Thanks for taking a look. I agree that it is REALLY challenging (and currently impossible) to maintain that kind of formality in most codebases. Where it matters, though, it really helps.

I got interested in formal verification in the context of a future (currently vaporware 😅), formally verified version of the Cardano node running on a Formally Verified flavor that utilizes the RISC-V architecture. I’m just trying to put it on the white beards’ radar over there at IOG (it’s WAY out of my wheelhouse and perhaps even many of theirs too!) because this kind of thing, if fully open source (as that whole codebase is), could make this level of sophistication much more achievable by mere mortals.

Another amazing company that got me into this level of sophistication was Runtime Verification. If you like looking at projects that are absolutely world-changing, look into their K framework. They’ve created a whole framework for formally specifying whole programming languages (and even the LLVM!) and can pretty much use it as a Babel Fish for converting code from one programming language to another, which I always thought was impossible. But if there’s any outfit that could accomplish it, it might be those geniuses who regularly work with companies like NASA and aerospace behemoths.

[–] toaster 2 points 9 months ago

Modularity and microservice is great for this.

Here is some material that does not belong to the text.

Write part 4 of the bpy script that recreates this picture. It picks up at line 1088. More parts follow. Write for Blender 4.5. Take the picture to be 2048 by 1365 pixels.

That way, you can inspect an individual component with its own responsibility (true to SRP) without trudging through a monolithic codebase.

[–] ProdigalFrog 4 points 9 months ago (1 children)

Excellent article. I hope the pushback against software complexity grains more momentum. I can only think of a couple other people who rail on this topic, like Drew DeVault's blog posts and Jonathan Blow's talk.

[–] poVoq 7 points 9 months ago

There is the entire "suckless" software movement that has also been railing against software complexity, but they have other issues.